When doing your own ritual work that doesn’t come from a book, let your intuition, spiritual contact, and resourcefulness guide you.  This is where magic really shines and develops on its own; the best magic is done in a time of need with what you have, even if all you have is a few words, some tablesalt, and only enough space to move your arms around a bit.  The traditions of magic we have (Hermetic grimoire, hoodoo, Daoist, Eastern Europe folk, grannymagic, etc.) are inherently incomplete, just as our encyclopedias and how-to guides; they provide a snapshot of things that can be done, but they are not complete systems in and of themselves.  Studying a tradition of magic inculcates a methodology to making things work in an occult manner; it does not provide you with all the answers to all possible situations, but it provides a framework to approach them and work with and within them.  Once you know how things are done generally within a system, you can extrapolate based on what you’ve learned to make rituals for things that have never before been written about or conceived.  If you can read between the lines and see why the system works the way it does, you can “hack” into the system, simplify it or substitute within it to make the same effects happen with different or fewer materials, and start developing new approaches using the same underlying logic.

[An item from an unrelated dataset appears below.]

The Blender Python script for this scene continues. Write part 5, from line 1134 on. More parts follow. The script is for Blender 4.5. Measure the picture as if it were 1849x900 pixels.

Magic works when we need it.  When we need it, there is nothing that can stop us.  Money, materials, regalia, and the like are ultimately, well, immaterial to the function of magic so long as we know how to use what we have.  That, however, comes with experience, but so long as you keep trying your hand at this stuff, that experience will come one way or another.  Experience, intelligence, and wisdom come before all else, and if you have those, you have the richest and rarest resources of all.